Tuesday, December 19, 2023

Rolling Stone Keith Richards' frugal (and gorgeous) wife



I generally write one blog post a month and here I am, writing my second in 24 hours. 

I read this morning that Rolling Stone Keith Richards, 80, and his wife, Patti Hansen, 67, are celebrating their 40th anniversary.


There’s little about Richards you don’t already know, but here’s a story I’ve always wanted to tell about Hansen.


We were living in Manhattan in the late 1970s, the heyday of designer jeans, when she, as they say, “burst upon the scene” as a model for Calvin Klein. Her image was everywhere  — in tv commercials, and plastered on subway walls, on the sides of buses, at bus stop shelters, and on Times Square billboards. As a native New Yorker and one of the world’s best-known models, she got lots of free PR in her hometown. Having grown up in working class Staten Island, Hansen had a strong accent identifiable to any New Yorker as unique to the city’s smallest and most remote borough, and she never tried to disguise it. Even then I sensed she was down to earth, unlike the other models who hung out at Studio 54 who came across as plastic, pretentious and vapid. Not to mention Hansen was (and she still is) gorgeous.

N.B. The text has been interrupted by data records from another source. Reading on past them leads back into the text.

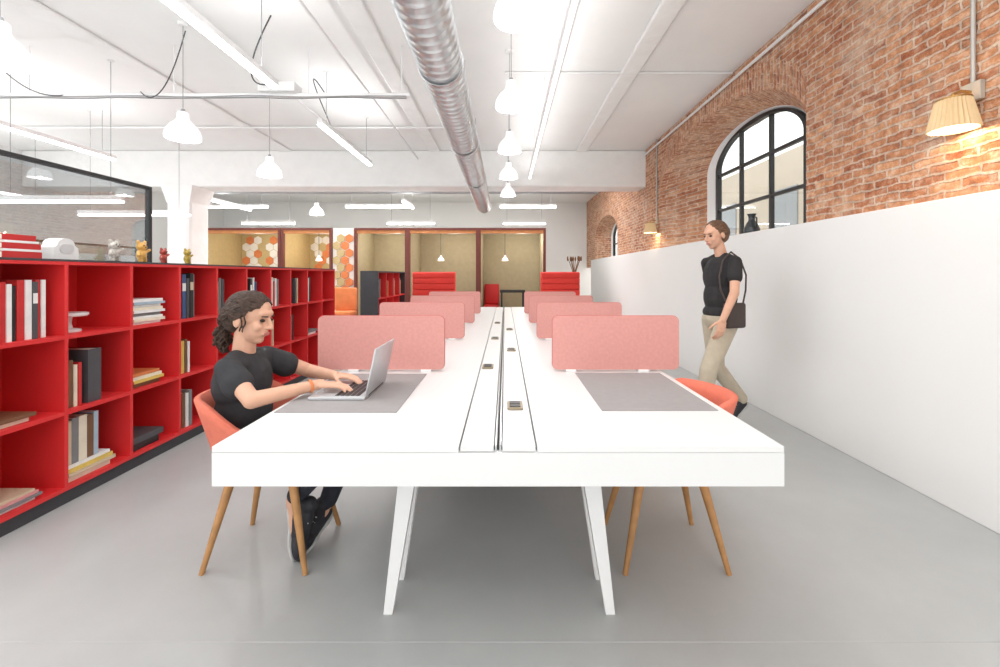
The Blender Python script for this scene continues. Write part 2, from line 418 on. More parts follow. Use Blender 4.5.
# ------------------------------------------------------------------ people
def R_of(f, u):
    f = Vector(f).normalized(); u = Vector(u); u = (u - f*u.dot(f)).normalized(); s = u.cross(f)   # s = left
    return Matrix((f, s, u)).transposed()
def blob(m, name, ma, parent, voxel=.006, it=6, fac=.5):
    o = m.build('tmp', ma, None)
    md = o.modifiers.new('r','REMESH'); md.mode = 'VOXEL'; md.voxel_size = voxel
    sm = o.modifiers.new('s','SMOOTH'); sm.factor = fac; sm.iterations = it
    dg = bpy.context.evaluated_depsgraph_get(); dg.update()
    me = bpy.data.meshes.new_from_object(o.evaluated_get(dg)); me.name = name
    bpy.data.objects.remove(o)
    org = ORG[parent]
    me.transform(Matrix.Translation(-org))
    for p in me.polygons: p.use_smooth = True
    if not me.materials: me.materials.append(ma)
    r = bpy.data.objects.new(name, me); C.objects.link(r); r.parent = parent; ORG[r] = org
    return r
def head(m, c, f, u, neck, k=1.0):
    R = R_of(f, u); c = Vector(c); f = R.col[0]; s = R.col[1]; u = R.col[2]
    P = lambda a, b, d: c + (f*a + s*b + u*d)*k
    E = lambda a, b, d, r: m.ell(P(a,b,d), [x*k for x in r], R)
    E(-.005,0,.03,(.094,.074,.088)); E(.022,0,-.04,(.068,.056,.072)); E(.052,0,-.092,(.026,.026,.022))
    E(.07,0,.03,(.024,.05,.022))
    for q in (-1,1): E(.058,q*.034,-.028,(.026,.022,.026)); E(-.01,q*.076,-.012,(.02,.008,.031))
    m.cap(P(.088,0,.008),.008*k,P(.106,0,-.03),.0115*k)
    for q in (-1,1): E(.094,q*.012,-.034,(.009,.008,.007))
    E(.082,0,-.062,(.012,.024,.012))
    m.cap(neck,.05*k,P(-.012,0,-.055),.045*k)
    return P, R
def face_parts(body, P, R, k=1.0, hm=None):
    for q in (-1,1):
        MB().ell(P(.079,q*.031,-.0),(.011*k,.013*k,.0075*k),R).build('eye', M_eye, body, smooth=True)
    m = MB()
    for q in (-1,1): m.cap(P(.0925,q*.018,.019),.0035*k,P(.083,q*.046,.02),.0025*k)
    m.build('eyebrows', hm, body, smooth=True)
    MB().ell(P(.091,0,-.059),(.006*k,.023*k,.0042*k),R).ell(P(.0905,0,-.066),(.006*k,.02*k,.0045*k),R).build('lips', M_lip, body, smooth=True)
def hand(m, wrist, f, u, thumb, curl=(12,22,18), k=1.0, spread=.05):
    f = Vector(f).normalized(); u = Vector(u); u = (u-f*u.dot(f)).normalized(); s = u.cross(f)*thumb; w = Vector(wrist)
    m.ell(w+f*.045*k, (.05*k,.038*k,.014*k), Matrix((f,s,u)).transposed())
    L = [(.028,.090,(.040,.025,.020),.0088),(.009,.094,(.044,.028,.021),.009),(-.010,.090,(.041,.026,.020),.0086),(-.028,.083,(.032,.020,.018),.0076)]
    for i, (so, fo, seg, r) in enumerate(L):
        base = w + (s*so*.75 + f*.015)*k; p = w + (s*so + f*fo)*k
        m.cap(base, .013*k, p, (r+.0015)*k, 10)
        ang = 0; d0 = (f + s*so*spread*20*.3).normalized()
        for q in range(3):
            ang += math.radians(curl[q]); d = d0*math.cos(ang) - u*math.sin(ang)
            e = p + d*seg[q]*k; m.cap(p, r*(1-.08*q)*k, e, r*(1-.08*(q+1))*k, 10); p = e
    p = w + (f*.02 + s*.022)*k; d = (f*.62 + s*.74 - u*.25).normalized()
    for q, (l, r) in enumerate(((.04,.012),(.03,.0098),(.024,.009))):
        e = p + d*l*k; m.cap(p, r*k, e, r*.92*k, 10); p = e; d = (d + f*.35 - u*.08).normalized()
rr = random.Random(3)
def strands(m, P, n, r, th1=168, layers=2, hl=34, drop=.02, wav=1):
    for L_ in range(layers):
        for i in range(n):
            be = math.radians(-112+224*(i+.5*L_)/(n-1)); start = hl if abs(be) < 1.0 else hl+(abs(be)-1.0)*52
            ph = rr.uniform(0,6.28); am = rr.uniform(.02,.05)*wav; pts = []
            for q in range(15):
                th = math.radians(start+(th1-start)*q/14); b2 = be+am*2.2*math.sin(ph+q*.95)
                k = 1.0+.03*L_+am*math.sin(ph*2+q*.8)
                pts.append(P(-.024+.1*k*math.cos(th), .083*k*math.sin(th)*math.sin(b2), .033+.092*k*math.sin(th)*math.cos(b2)-drop*(q/14)**2))
            m.tube(pts, r*rr.uniform(.8,1.25), 6)
def shoe(parent, heel, toe, n, laces=True):
    heel = Vector(heel); toe = Vector(toe); f = (toe-heel).normalized(); n = Vector(n); n = (n-f*n.dot(f)).normalized(); s = f.cross(n); L = (toe-heel).length
    RR = Matrix((f,s,-n)).transposed()
    T = lambda a, b, c: heel + f*a*L + s*b - n*c
    m = MB()
    m.cap(T(.08,0,.045),.036,T(.12,0,.085),.04); m.cap(T(.1,0,.038),.036,T(.55,0,.04),.040); m.cap(T(.3,0,.07),.036,T(.62,0,.045),.034)
    m.cap(T(.55,0,.034),.038,T(.9,0,.028),.03); m.ell(T(.78,0,.03),(.07,.043,.032),RR)
    o = blob(m,'shoe',M_shoe,parent,.005,5)
    m = MB(); m.ell(T(.72,0,.006),(.085,.046,.014),RR); m.ell(T(.22,0,.006),(.075,.038,.014),RR); m.ell(T(.45,0,.006),(.1,.036,.013),RR)
    blob(m,'sole',M_sole,o,.005,3)
    m = MB()
    for k in range(4): m.cap(T(.42+.08*k,-.022,.088-.012*k),.003,T(.45+.08*k,.022,.088-.012*k),.003,8)
    m.build('laces', M_sole, o, smooth=True)
    return o

# seated woman --------------------------------------------------------------
w = thing('person', 'seated woman in black t-shirt with dark wavy tied hair typing on laptop', 'person', (-1.18,2.07,0))
HC = Vector((-1.175,2.05,1.085)); NB = Vector((-1.21,2.06,.925)); Kh = 1.0
SR = Vector((-1.19,1.908,.876)); SL = Vector((-1.19,2.212,.876))
ER = Vector((-1.035,1.815,.768)); EL = Vector((-1.015,2.33,.775))
WR = Vector((-.835,1.985,.791)); WL = Vector((-.835,2.17,.791))
m = MB()
P, R = head(m, HC, (.97,-.06,-.16), (.15,0,1), NB, Kh)
m.ell((-1.21,2.06,.80),(.095,.14,.12)); m.ell((-1.2,2.06,.66),(.085,.12,.12)); m.ell((-1.17,2.06,.55),(.095,.15,.085))
m.cap(SR,.04,SL,.04)
for s_, e_, w_ in ((SR,ER,WR),(SL,EL,WL)):
    m.cap(s_,.043,e_,.034); m.cap(e_,.035,w_+(w_-e_).normalized()*.01,.023)
hand(m, WR, (.96,.12,-.05), (.05,0,1), 1, (14,24,20), .92)
hand(m, WL, (.96,-.12,-.05), (.05,0,1), -1, (14,24,20), .92)
hipR = Vector((-1.13,1.98,.525)); hipL = Vector((-1.13,2.14,.525)); knR = Vector((-.74,1.99,.525)); knL = Vector((-.74,2.19,.525))
anR = Vector((-.965,2.025,.26)); anL = Vector((-.885,2.2,.14))
for h_, k_, a_ in ((hipR,knR,anR),(hipL,knL,anL)):
    m.cap(h_,.065,k_,.05); m.cap(k_,.048,a_,.03)
m.cap(anR,.03,(-.945,1.995,.09),.024); m.cap(anL,.028,(-.905,2.1,.07),.024)
body = blob(m, 'body', M_skin, w, .0042, 4)
face_parts(body, P, R, Kh, M_hair)
m = MB()
m.ell((-1.213,2.06,.79),(.113,.160,.138)); m.ell((-1.208,2.06,.66),(.112,.148,.13)); m.ell((-1.185,2.06,.555),(.124,.17,.07))
m.cap(SR,.05,SL,.05)
m.cap(NB+Vector((-.005,-.05,-.032)),.05,SR,.045); m.cap(NB+Vector((-.005,.05,-.032)),.05,SL,.045)
for s_, e_ in ((SR,ER),(SL,EL)): m.cap(s_,.053,s_.lerp(e_,.42)+Vector((0,0,-.008)),.064)
blob(m, 't_shirt', M_tee, w, .006, 8)
m = MB(); m.ell((-1.16,2.06,.535),(.135,.178,.085))
for h_, k_, a_ in ((hipR,knR,anR),(hipL,knL,anL)):
    m.cap(h_,.078,k_,.06); m.cap(k_,.06,k_.lerp(a_,.92),.043)
blob(m, 'trousers', M_jean, w, .007, 6)
shoe(w, (-.985,2.035,.245), (-.945,1.985,.014), (-1,0,-.3))
shoe(w, (-.885,2.235,.075), (-.93,2.0,.012), (0,-.25,-1))
m = MB()
m.ell(P(-.024,0,.034),(.095,.08,.087),R); m.ell(P(-.058,0,-.022),(.056,.072,.06),R)
strands(m, P, 64, .0038, 172, 3, 31, .085, 1.3)
for i in range(50):
    x0 = rr.uniform(-.028,.028); ph = rr.uniform(0,6.28); L_ = rr.uniform(.10,.17); xo = rr.uniform(-.015,.015); pts = []
    for q in range(14):
        t_ = q/13; pts.append(P(-.098+xo*(.6+t_)-.014*math.sin(t_*2.6)+.008*math.sin(ph+q*1.1), x0*(.6+.7*math.sin(t_*2.6))+.008*math.cos(ph+q*1.0), -.02-L_*t_))
    m.tube(pts, .0038*rr.uniform(.8,1.3), 6)
for q in (-1,1):
    for o_ in (.012,.026):
        m.tube([P(o_+.006*math.sin(i*1.2+o_*60), q*(.077+.005*math.cos(i+o_*90)), .055-.0125*i) for i in range(10)], .004, 6)
blob(m, 'hair', M_hair, w, .0024, 2, .3)
m = MB(); m.lathe([(.027,-.006),(.031,0),(.027,.006)],n=20,); br = m.build('bracelet', M_orange)
dv = (WR-ER).normalized()
br.parent = w; br.location = WR.lerp(ER,.12)-ORG[w]; br.rotation_euler = dv.to_track_quat('Z','Y').to_euler()

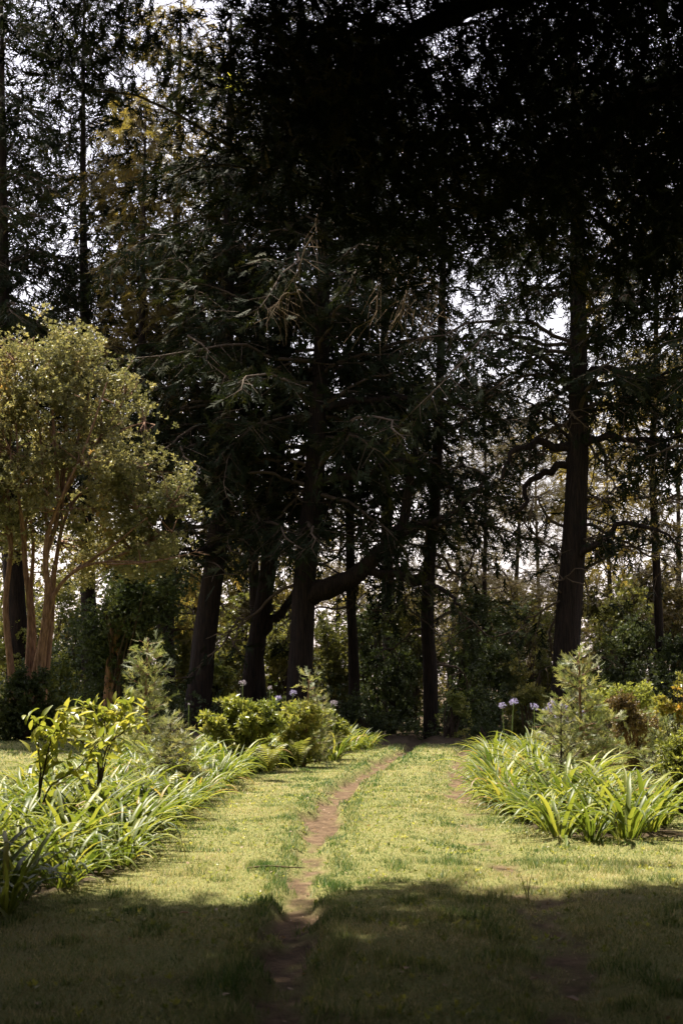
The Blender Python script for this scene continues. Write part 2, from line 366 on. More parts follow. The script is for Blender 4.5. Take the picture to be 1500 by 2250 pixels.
# ------------------------------------------------------------------ trees
def limb_path(p0, az, L, rise, droop, n=9, wig=.05):
    t = np.linspace(0, 1, n); h = np.array([math.sin(az), math.cos(az), 0]); sd = np.array([h[1], -h[0], 0])
    w = np.cumsum(R.normal(0, wig, n)) * L * .5; w -= w[0]; wz = np.cumsum(R.normal(0, wig * .6, n)) * L * .4; wz -= wz[0]
    return np.asarray(p0) + np.outer(t * L, h) + np.outer(w, sd) + np.outer(L * (rise * t - droop * t * t) + wz, [0, 0, 1])
def foliate(P, bl, gap, step, slen, t0=.2, droop=.35, keep=None, jit=.12):
    """branchlets off a limb and sprays along them"""
    seg = np.linalg.norm(np.diff(P, axis=0), axis=1); Ls = seg.sum(); cum = np.concatenate([[0], np.cumsum(seg)])
    s = np.arange(t0 * Ls, Ls, gap); s = s + R.uniform(-.3, .3, len(s)) * gap; s = np.clip(s, 0, Ls * .999)
    A = np.stack([np.interp(s, cum, P[:, k]) for k in range(3)], 1); tn = unit(np.stack([np.interp(s, cum, np.gradient(P[:, k])) for k in range(3)], 1))
    sd = unit(np.cross(tn, [0, 0, 1.0])) * np.where(np.arange(len(s)) % 2, 1, -1)[:, None]
    f = s / Ls; l = bl * (1.15 - .75 * f) * R.uniform(.5, 1.2, len(s))
    d = unit(tn * .55 + sd * R.uniform(.4, 1, (len(s), 1)) + R.normal(0, .25, (len(s), 3)) + np.array([0, 0, -droop * .4]))
    B = A + d * l[:, None] + np.outer(l * droop * .5, [0, 0, -1.0])
    k = np.maximum((l / step).astype(int), 2); idx = np.repeat(np.arange(len(s)), k)
    u = np.concatenate([(np.arange(q) + .6) / q for q in k]) if len(k) else np.zeros(0)
    pos = A[idx] + (B - A)[idx] * u[:, None] - np.outer(droop * .35 * l[idx] * u * u, [0, 0, 1]) + R.normal(0, jit, (len(idx), 3))
    dr = unit(d[idx] + R.normal(0, .5, (len(idx), 3)) - np.array([0, 0, droop * .9]))
    return pos, dr, slen * R.uniform(.6, 1.25, len(idx)), A, B
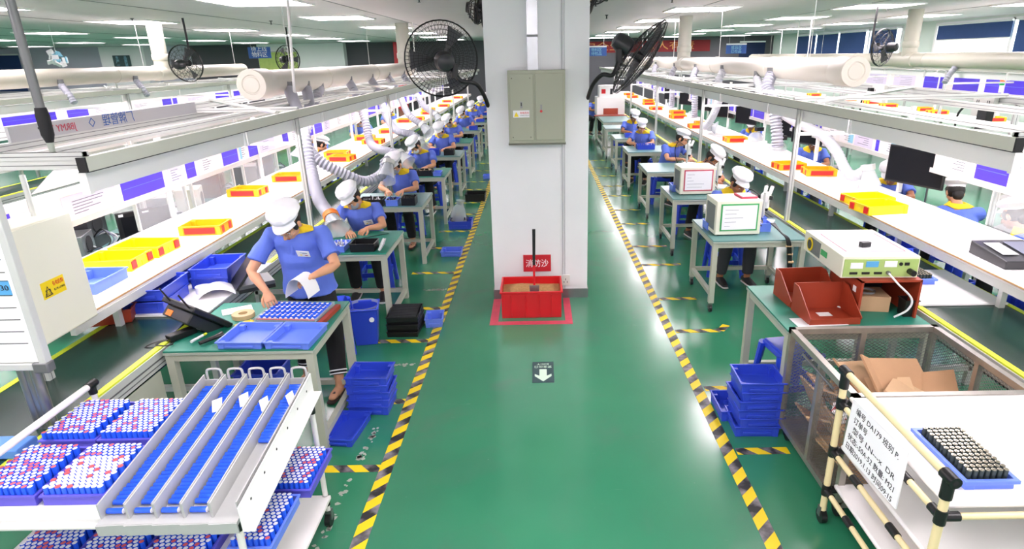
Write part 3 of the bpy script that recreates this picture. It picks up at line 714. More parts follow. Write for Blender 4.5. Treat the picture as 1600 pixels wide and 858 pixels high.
hose([(-3.1, 12.0, 2.1), (-2.95, 11.8, 1.9), (-2.75, 11.5, 1.45), (-2.5, 11.1, 1.25), (-2.2, 10.9, 1.2), (-2.05, 10.85, 1.1)], .062, 'grey corrugated hose bending down beside the fourth left worker', (-2.0, 10.75, .98), grp=GL)
hose([(-3.1, 13.4, 2.1), (-2.85, 13.1, 1.8), (-2.6, 12.7, 1.4), (-2.3, 12.5, 1.2)], .062, 'grey corrugated hose to the fifth left worker', (-2.15, 12.4, 1.05), grp=GL)
hose([(-3.1, 14.9, 2.1), (-2.85, 14.8, 1.75), (-2.6, 14.6, 1.4), (-2.3, 14.3, 1.25)], .062, 'grey corrugated hose to the sixth left worker', (-2.2, 14.2, 1.1), grp=GL)
hose([(-3.12, 9.2, 2.08), (-3.15, 9.0, 1.9), (-3.25, 8.9, 1.6), (-3.35, 8.8, 1.3)], .062, 'grey corrugated hose dropping straight to the left shelf', (-3.4, 8.75, 1.15), grp=GL)
hose([(3.28, 8.95, 2.16), (3.2, 8.85, 2.0), (3.25, 8.7, 1.8), (3.3, 8.6, 1.45), (3.32, 8.55, 1.2)], .075, 'fat white corrugated hose hanging from the right duct beside the black screens', None, grp=GR)
hose([(3.3, 9.6, 2.1), (3.3, 9.2, 1.8), (3.4, 8.4, 1.6), (3.45, 7.6, 1.5), (3.48, 7.2, 1.36), (3.5, 6.95, 1.18), (3.52, 6.8, 1.13), (3.55, 6.65, 1.2), (3.57, 6.6, 1.26)], .055, 'white corrugated hose bent in a hook over the right shelf, ending in a white funnel', (3.6, 6.56, 1.06), m='hose_light', grp=GR)
hose([(3.28, 11.3, 2.16), (3.2, 11.25, 2.0), (3.25, 11.3, 1.7), (3.25, 11.7, 1.3), (3.2, 11.9, 1.15), (3.3, 11.95, 1.12)], .062, 'white corrugated hose curving onto the right shelf behind the nearest seated pair', (3.42, 11.9, 1.1), m='hose_light', grp=GR)
hose([(3.28, 13.2, 2.16), (3.2, 13.1, 2.0), (3.25, 13.1, 1.7), (3.3, 13.2, 1.2)], .062, 'white corrugated hose hanging third along the right duct', None, grp=GR)
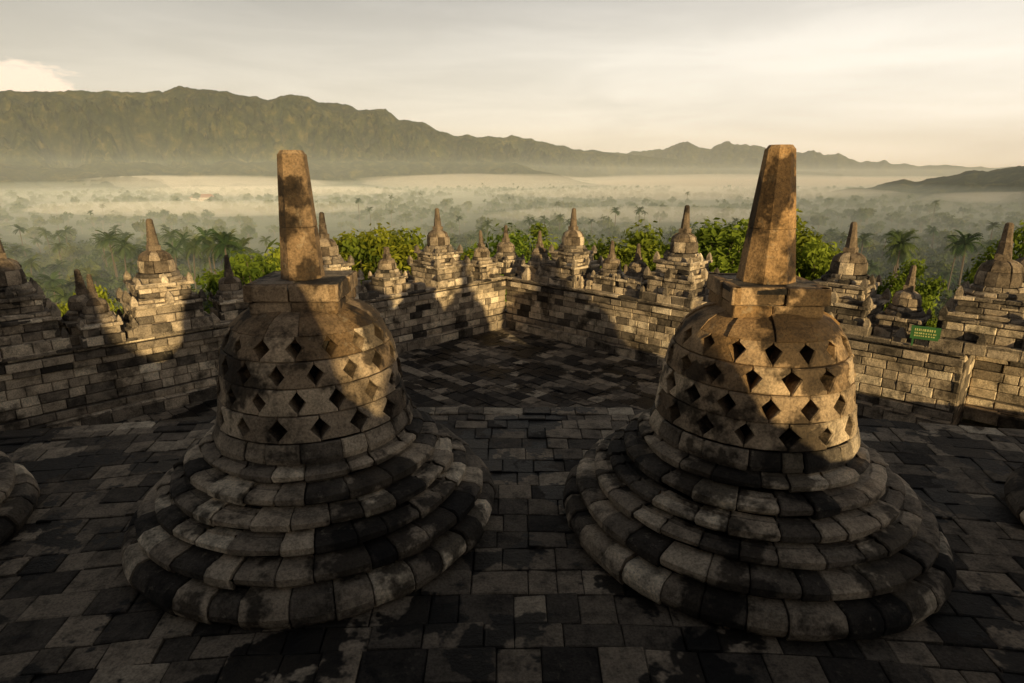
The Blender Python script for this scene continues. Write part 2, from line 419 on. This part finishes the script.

She and Richards married in 1983, as her modeling fame (and the designer jeans craze) was waning. They moved to Weston, Connecticut, half a mile from my house in neighboring Wilton, and raised two kids, who attended the public schools. They still live there.


One day in the 1990s, I was browsing in a liquor store in Georgetown, an unincorporated area where the borders of four towns, including Wilton and Weston, come together. As I was looking around, I overheard a discussion between a clerk and a blonde with a Staten Island accent who, when I looked closer, was Hansen. She told him she was having a party and was looking for a bottle of Bailey’s Irish Cream. 


He went to the shelf and got one. She asked the price, and when he told her, she replied, politely, she didn’t want to pay that much and asked if he had another Irish cream-based brand that cost less. He did — Carolans -- and the price difference, if I remember correctly, was something like $3. She bought a bottle of Carolans, thanked the clerk for his help, and left.


The clerk and I looked at each other and laughed. There she was, the wife of one of rock music’s biggest stars worth millions, quibbling over $3. Like the good Staten Island girl she was, she couldn’t bring herself to pay that much more, so she bought a cheaper knock-off brand.


The esteem I had always had for her rose even higher that day. She hadn’t let fame or money go to her head. 

 

If she and Richards are throwing a party to mark their anniversary. I hope she will give herself permission, just this once, to splurge on the good stuff, because 40 years is something worth celebrating.